The civilians are Amer Mohammad Zamzam, Mustafa Hikmat Kamel and Issam Ma’rouf Mahmoud.
Mustafa Kamel said that he was among the people who gathered at a point between the al-Sheer and Set-Kheiris villages on the Lattakia-Aleppo highway, when members of the UN delegation refused to listen to the citizens’ demands and kept on moving through the gathered crowd, causing several bruises to Kamel’s body and creating an panic among the people.
Amer Zamzam said that the UN observers rejected talking to the people and drove their car abruptly and carelessly, injuring him in the leg and causing another car to turn over.
The doctor who supervised the treatment of the injured citizens, Anas Adel Raad, said that the injured showed clear marks of abrasions, bruises and a stretching of hamstring and ankle muscles.
Update 2
Christoph R. Hörstel reports on RT
A Jordanian UN observer in Syria says the head of the United Nations Surveillance Mission (UNSMIS) in the country is a spy. The monitor claims General Robert Mood is gathering critical coordinates and visiting military bases for his own purposes.
The claims have appeared in Syrian state media, indicating that security circles have signaled their consent to publication in Damascus.
Sources say Norwegian General Mood took his convoy to the city of Tartus last Friday, where no violence was reported.
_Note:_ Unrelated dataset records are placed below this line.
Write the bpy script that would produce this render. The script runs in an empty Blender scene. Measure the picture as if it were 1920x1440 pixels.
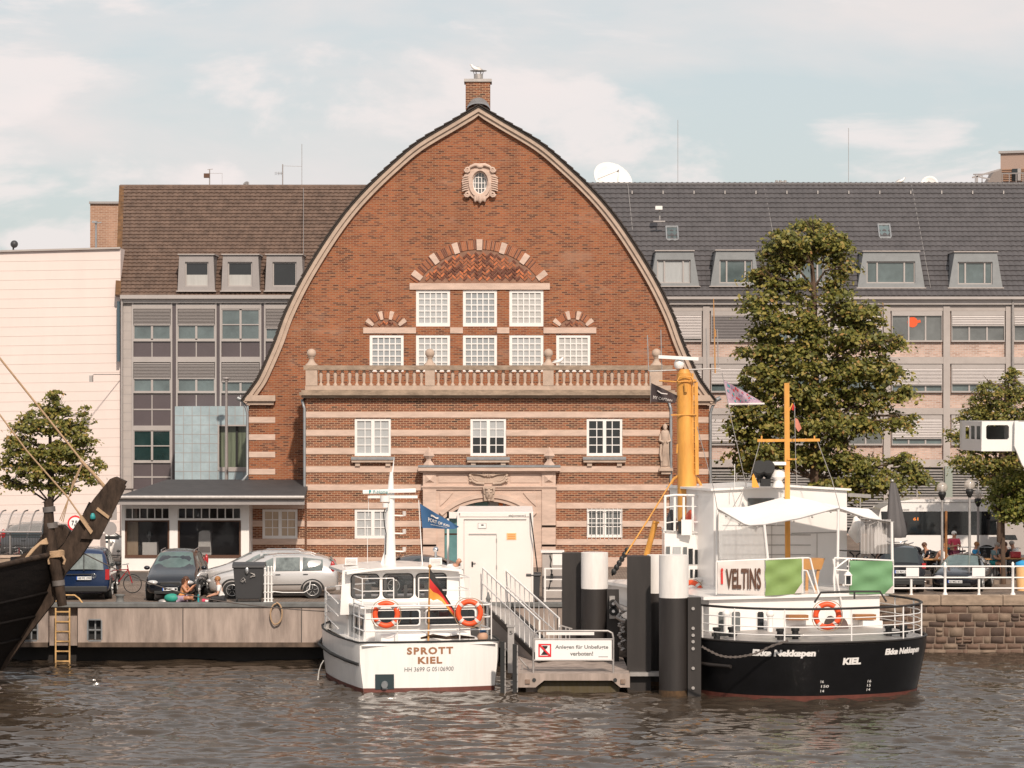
import bpy, bmesh, math, random
import numpy as np
from mathutils import Vector, Matrix
from mathutils.geometry import tessellate_polygon
random.seed(7); rng = np.random.default_rng(7)
R = math.radians
S = bpy.context.scene
C = S.collection
# ---------------------------------------------------------------- camera
F = 5500.0            # focal length in photo pixels (photo 1920 wide)
CAMZ, HY = 9.0, 747.0 # camera height over the water, horizon row
cam = bpy.data.cameras.new('camera'); camo = bpy.data.objects.new('camera', cam); C.objects.link(camo)
cam.sensor_width = 36; cam.lens = 36*F/1920; cam.shift_y = (HY-720)/1920
cam.clip_start = 1; cam.clip_end = 6000
camo.location = (0, 0, CAMZ); camo.rotation_euler = (R(90), 0, 0)
S.camera = camo
# ---------------------------------------------------------------- light
EL, AZ = R(38), R(168)     # sun: behind the camera, to the right
w = bpy.data.worlds.new('World'); S.world = w; w.use_nodes = True
nt = w.node_tree; nt.nodes.clear()
def wn(t, **k):
    n = nt.nodes.new(t)
    for a, b in k.items(): setattr(n, a, b)
    return n
out = wn('ShaderNodeOutputWorld'); bg = wn('ShaderNodeBackground'); bg.inputs[1].default_value = 0.10
sky = wn('ShaderNodeTexSky', sky_type='NISHITA', sun_disc=False, sun_elevation=EL, sun_rotation=AZ)
sky.air_density = 1.0; sky.dust_density = 2.0
tc = wn('ShaderNodeTexCoord'); mp = wn('ShaderNodeMapping'); mp.inputs['Scale'].default_value = (5, 5, 15); mp.inputs['Location'].default_value = (1.3, 0.2, 0.55)
n1 = wn('ShaderNodeTexNoise'); n1.inputs['Scale'].default_value = 1.5; n1.inputs['Detail'].default_value = 7; n1.inputs['Roughness'].default_value = .52
n1.inputs['Distortion'].default_value = .25
cr = wn('ShaderNodeValToRGB'); cr.color_ramp.elements[0].position = .42; cr.color_ramp.elements[1].position = .66
cr.color_ramp.elements[0].color = (.0, .0, .0, 1); cr.color_ramp.elements[1].color = (1, 1, 1, 1)
tint = wn('ShaderNodeMixRGB', blend_type='MIX'); tint.inputs[0].default_value = .72; tint.inputs[2].default_value = (5.75, 6.15, 6.15, 1)
mx = wn('ShaderNodeMixRGB'); mx.inputs[2].default_value = (6.9, 6.5, 6.4, 1)
L = nt.links.new
mp2 = wn('ShaderNodeMapping'); mp2.inputs['Scale'].default_value = (7.5, 7.5, 21); mp2.inputs['Location'].default_value = (3.1, .4, 2.35)
n2 = wn('ShaderNodeTexNoise'); n2.inputs['Scale'].default_value = 1.35; n2.inputs['Detail'].default_value = 9; n2.inputs['Roughness'].default_value = .56; n2.inputs['Distortion'].default_value = .35
cr2 = wn('ShaderNodeValToRGB'); cr2.color_ramp.elements[0].position = .515; cr2.color_ramp.elements[1].position = .62; cr2.color_ramp.interpolation = 'EASE'
mx2 = wn('ShaderNodeMixRGB'); mx2.inputs[2].default_value = (7.9, 7.15, 6.95, 1); k2 = wn('ShaderNodeMath'); k2.operation = 'MULTIPLY'; k2.inputs[1].default_value = .72
L(tc.outputs['Generated'], mp2.inputs[0]); L(mp2.outputs[0], n2.inputs['Vector']); 
prev = n2.outputs['Fac']       # cloud banks, fixed in the sky by direction
for px_, py_, rad, gain in ((1790, 215, .055, .20), (1580, 240, .028, .14), (640, 235, .05, .07), (250, 190, .05, .07), (1150, 330, .03, .08), (60, 460, .02, .12), (380, 330, .03, .10), (1450, 60, .04, -.05), (900, 60, .05, -.04)):
    dv_ = Vector(((px_-960)/5500, 1, -(py_-747)/5500)).normalized(); ds = wn('ShaderNodeVectorMath', operation='SUBTRACT'); ds.inputs[1].default_value = dv_
    sc_ = wn('ShaderNodeVectorMath', operation='MULTIPLY'); sc_.inputs[1].default_value = (1, 1, 2.6); ln = wn('ShaderNodeVectorMath', operation='LENGTH'); mr = wn('ShaderNodeMapRange'); mr.inputs['From Max'].default_value = rad; mr.inputs['To Min'].default_value = gain; mr.inputs['To Max'].default_value = 0; mr.interpolation_type = 'SMOOTHSTEP'
    ad_ = wn('ShaderNodeMath', operation='ADD'); L(tc.outputs['Generated'], ds.inputs[0]); L(ds.outputs[0], sc_.inputs[0]); L(sc_.outputs[0], ln.inputs[0]); L(ln.outputs['Value'], mr.inputs['Value']); L(prev, ad_.inputs[0]); L(mr.outputs[0], ad_.inputs[1]); prev = ad_.outputs[0]
L(prev, cr2.inputs[0]); L(cr2.outputs[0], k2.inputs[0])
L(tc.outputs['Generated'], mp.inputs[0]); L(mp.outputs[0], n1.inputs['Vector']); L(n1.outputs['Fac'], cr.inputs[0])
L(sky.outputs[0], tint.inputs[1]); L(tint.outputs[0], mx.inputs[1]); L(cr.outputs[0], mx.inputs[0]); L(mx.outputs[0], mx2.inputs[1]); L(k2.outputs[0], mx2.inputs[0]); L(mx2.outputs[0], bg.inputs[0]); L(bg.outputs[0], out.inputs[0])
sl = bpy.data.lights.new('sun', 'SUN'); sl.energy = 3.2; sl.angle = R(1.6); sl.color = (1, .87, .74)
so = bpy.data.objects.new('sun', sl); C.objects.link(so)
sd = Vector((math.cos(EL)*math.sin(AZ), math.cos(EL)*math.cos(AZ), math.sin(EL)))
so.rotation_euler = sd.to_track_quat('Z', 'Y').to_euler(); so.location = (40, -40, 80)
vs = S.view_settings; vs.view_transform = 'Standard'; vs.look = 'None'; vs.exposure = 0.25; vs.gamma = 1
S.render.engine = 'CYCLES'
# ---------------------------------------------------------------- helpers
def X(px, D): return (px-960)*D/F
def Z(py, D): return CAMZ-(py-HY)*D/F
def P(px, py, D): return Vector((X(px, D), D, Z(py, D)))
ORG = {}
def tag(o, label=None, cat=None, group=None, kind=None):
    if label: o['label'] = label
    if cat: o['category'] = cat
    if group: o['group'] = group
    if kind: o['kind'] = kind
    return o
def thing(name, label, cat, loc=(0, 0, 0), group=None, rz=0):
    o = bpy.data.objects.new(name, None); C.objects.link(o); o.empty_display_size = .3
    o.location = loc; o.rotation_euler = (0, 0, rz); ORG[o] = Vector(loc) if rz == 0 else Vector((0, 0, 0))
    return tag(o, label, cat, group)
def local(o):          # parts of this thing are written in its own coordinates
    ORG[o] = Vector((0, 0, 0)); return o
def kids(o): return [c for c in bpy.data.objects if c.parent == o]
def dup(o, loc=None, rz=None, label=None, parent=None, mats=None):
    c = o.copy(); C.objects.link(c)
    if parent: c.parent = parent
    if loc is not None: c.location = loc
    if rz is not None: c.rotation_euler = (0, 0, rz)
    if label: c['label'] = label
    if mats and c.type == 'MESH':
        for i, m in enumerate(c.data.materials):
            if m.name in mats:
                c.data = c.data.copy(); c.data.materials[i] = mats[m.name]
    for k in kids(o): dup(k, parent=c, mats=mats)
    return c
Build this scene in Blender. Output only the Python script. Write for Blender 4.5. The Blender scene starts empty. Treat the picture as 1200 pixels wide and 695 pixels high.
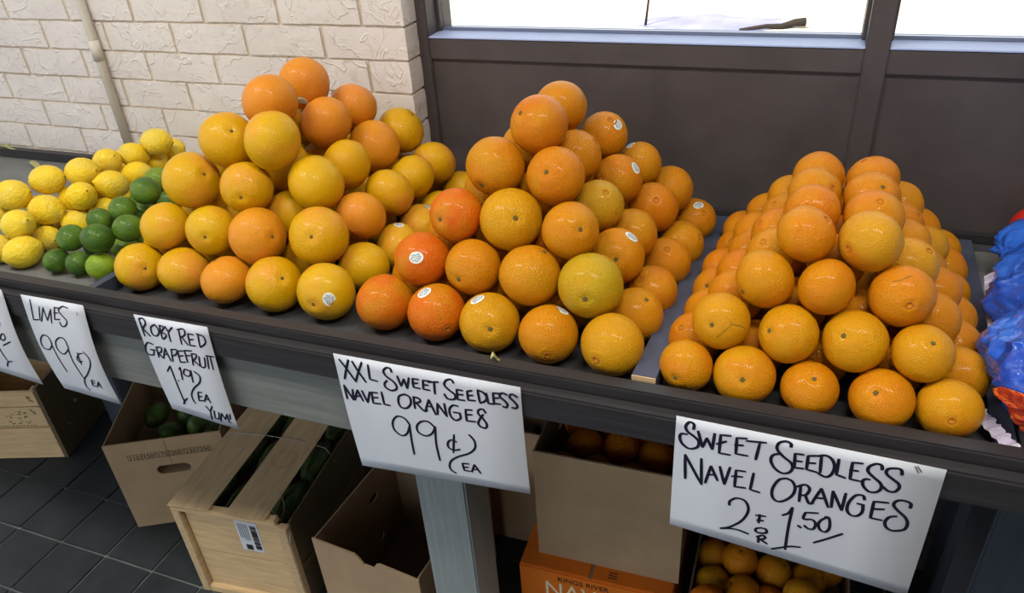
import bpy, bmesh, math, random, json
from mathutils import Vector, Matrix, Quaternion, noise
C = bpy.context.scene.collection
scene = bpy.context.scene
CZ = 1.52                                   # camera height above the floor
PI = math.pi
R = math.radians

# ---------------------------------------------------------------- camera
cam_data = bpy.data.cameras.new('camera')
cam = bpy.data.objects.new('camera', cam_data)
C.objects.link(cam)
cr = Vector((0.93428352, 0.35075982, -0.06388943))
cu = Vector((-0.13435374, 0.51235983, 0.84819601))
cf = Vector((-0.33024746, 0.78387177, -0.52581523))
m = Matrix((cr, cu, -cf)).transposed().to_4x4()
m.translation = Vector((0, 0, CZ))
cam.matrix_world = m
cam_data.sensor_width = 36.0
cam_data.lens = 894.234 / 1200 * 36
cam_data.clip_start = 0.02
scene.camera = cam

# ---------------------------------------------------------------- world, sun, exposure
world = bpy.data.worlds.new('world')
scene.world = world
world.use_nodes = True
bg = world.node_tree.nodes['Background']
bg.inputs[0].default_value = (0.86, 0.92, 1.0, 1)
bg.inputs[1].default_value = 1.6
sd = bpy.data.lights.new('sun', 'SUN')
sd.energy = 9.0
sd.angle = R(0.6)
sd.color = (1.0, 0.95, 0.86)
sun = bpy.data.objects.new('sun', sd)
sun.rotation_euler = Vector((-0.55, -0.62, 1.15)).to_track_quat('Z', 'Y').to_euler()
C.objects.link(sun)
scene.view_settings.view_transform = 'Standard'
scene.view_settings.look = 'None'
scene.view_settings.gamma = 1.0
scene.view_settings.use_curve_mapping = False
scene.view_settings.exposure = -0.02
scene.cycles.use_denoising = True
scene.cycles.max_bounces = 8

# ---------------------------------------------------------------- helpers
def srgb(r, g, b):
    f = lambda c: (c / 255 / 12.92) if c / 255 <= 0.04045 else ((c / 255 + 0.055) / 1.055) ** 2.4
    return (f(r), f(g), f(b), 1.0)

class N:
    """small node-tree builder"""
    def __init__(s, name):
        s.m = bpy.data.materials.new(name); s.m.use_nodes = True
        s.t = s.m.node_tree; s.t.nodes.clear()
        s.out = s.t.nodes.new('ShaderNodeOutputMaterial')
        s.b = s.t.nodes.new('ShaderNodeBsdfPrincipled')
        s.t.links.new(s.b.outputs[0], s.out.inputs[0])
    def n(s, typ, **kw):
        nd = s.t.nodes.new('ShaderNode' + typ)
        for k, v in kw.items():
            setattr(nd, k, v)
        return nd
    def l(s, a, b): s.t.links.new(a, b)
    def coord(s, which='Object', scale=None):
        c = s.n('TexCoord').outputs[which]
        if scale is not None:
            mp = s.n('Mapping'); s.l(c, mp.inputs[0])
            mp.inputs['Scale'].default_value = scale
            c = mp.outputs[0]
        return c
    def noise(s, vec, scale, detail=4, rough=0.5, dist=0.0):
        nd = s.n('TexNoise'); s.l(vec, nd.inputs['Vector'])
        nd.inputs['Scale'].default_value = scale; nd.inputs['Detail'].default_value = detail
        nd.inputs['Roughness'].default_value = rough; nd.inputs['Distortion'].default_value = dist
        return nd.outputs['Fac']
    def ramp(s, fac, stops):
        nd = s.n('ValToRGB'); s.l(fac, nd.inputs[0])
        e = nd.color_ramp.elements
        while len(e) < len(stops): e.new(0.5)
        for i, (p, c) in enumerate(stops):
            e[i].position = p; e[i].color = c if len(c) == 4 else (*c, 1)
        return nd.outputs[0]
    def mix(s, fac, a, b, mode='MIX'):
        nd = s.n('Mix', data_type='RGBA', blend_type=mode)
        for inp, v in ((nd.inputs[0], fac), (nd.inputs[6], a), (nd.inputs[7], b)):
            if isinstance(v, (int, float)): inp.default_value = v
            elif isinstance(v, tuple): inp.default_value = v
            else: s.l(v, inp)
        return nd.outputs[2]
    def bump(s, h, strength, dist, prev=None):
        nd = s.n('Bump'); s.l(h, nd.inputs['Height'])
        nd.inputs['Strength'].default_value = strength; nd.inputs['Distance'].default_value = dist
        if prev is not None: s.l(prev, nd.inputs['Normal'])
        return nd.outputs[0]
    def set(s, **kw):
        for k, v in kw.items():
            inp = s.b.inputs[k.replace('_', ' ')]
            if isinstance(v, (int, float, tuple)): inp.default_value = v
            else: s.l(v, inp)
        return s.m

G0 = (0, 0, 0, 1); G1 = (1, 1, 1, 1)

def mat_simple(name, col, rough=0.6, var=0.12, scale=12, bump=0.15, bd=0.001, spec=0.4, stretch=(1, 1, 1)):
    k = N(name); c = k.coord('Object', stretch)
    f = k.noise(c, scale, 5, 0.6)
    dark = tuple(x * (1 - var) for x in col[:3]) + (1,)
    lite = tuple(min(1, x * (1 + var)) for x in col[:3]) + (1,)
    g = k.noise(c, scale * 9, 3, 0.6)
    return k.set(Base_Color=k.ramp(f, [(0.3, dark), (0.7, lite)]), Roughness=rough, Specular_IOR_Level=spec,
                 Normal=k.bump(g, bump, bd))

def mat_citrus(name, pore, rough, blush=None, blush_lo=0.5, blush_hi=0.68, pore_str=0.38):
    k = N(name); c = k.coord('Object')
    oi = k.n('ObjectInfo')
    add = k.n('VectorMath', operation='ADD'); k.l(c, add.inputs[0])
    comb = k.n('CombineXYZ'); mu = k.n('Math', operation='MULTIPLY'); k.l(oi.outputs['Random'], mu.inputs[0]); mu.inputs[1].default_value = 37.0
    for i in range(3): k.l(mu.outputs[0], comb.inputs[i])
    k.l(comb.outputs[0], add.inputs[1]); v = add.outputs[0]
    f = k.noise(v, 2.2, 3, 0.55)
    col = k.mix(k.ramp(f, [(0.36, G0), (0.70, G1)]), oi.outputs['Color'], k.mix(0.22, oi.outputs['Color'], (0.62, 0.34, 0.002, 1) if 'lime' not in name else (0.10, 0.22, 0.02, 1)))
    if blush:
        h = k.noise(v, 1.4, 2, 0.5)
        col = k.mix(k.ramp(h, [(blush_lo, G0), (blush_hi, (0.75, 0.75, 0.75, 1))]), col, blush)
    sp = k.noise(v, 26, 2, 0.5)
    col = k.mix(k.ramp(sp, [(0.63, G0), (0.74, (0.35, 0.35, 0.35, 1))]), col, (0.45, 0.22, 0.03, 1))
    vo = k.n('TexVoronoi', feature='F1'); k.l(v, vo.inputs['Vector']); vo.inputs['Scale'].default_value = pore
    pr = k.ramp(vo.outputs['Distance'], [(0.0, G0), (0.55, G1)])
    col = k.mix(k.ramp(vo.outputs['Distance'], [(0.0, (0.12, 0.12, 0.12, 1)), (0.4, G0)]), col, k.mix(0.5, col, (0.5, 0.1, 0.0, 1)))
    nrm = k.bump(pr, pore_str, 0.009)
    nrm = k.bump(k.noise(v, pore * .55, 3, 0.6), pore_str * 1.1, 0.006, nrm)
    return k.set(Base_Color=col, Roughness=rough, Specular_IOR_Level=0.22, Normal=nrm, Coat_Weight=0.10, Coat_Roughness=0.1,
                 Subsurface_Weight=0.03, Subsurface_Radius=(0.5, 0.2, 0.05), Subsurface_Scale=0.05)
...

The group visited no less than four military installations of the Syrian Army there without any sanction through the General’s UNSMIS mandate.
Moreover, the same Friday the convoy went to the Rastan area, where it did not drive close to the fighting zone, but went straight to the Syrian Army’s military installation, again without any apparent connection to Mood’s mandate.
Syrians suspect that geographical data is being collected for purposes not related to UNSMIS – perhaps collateral data to already existing files. Syrian officials suspect furthermore that Mood might be looking for locations where Syrian authorities are keeping prisoners of war.
As to prisoners of foreign origin in official Syrian custody, UN observers are trying to find and supply exact coordinates.
It seems all the prisoners from a German operation are German citizens, including foreign-born German citizens. All are employed by a German private security company based in Stuttgart.
The Germans were deployed to Libya five months ago and captured north of the Syrian port of Tartus around two weeks ago. They were offloading weapons and ammunition from a commercial vessel waiting in international waters using two speed boats. Syrian analysts are convinced that the German government did not pursue this operation on its own, but was acting on behalf of Washington.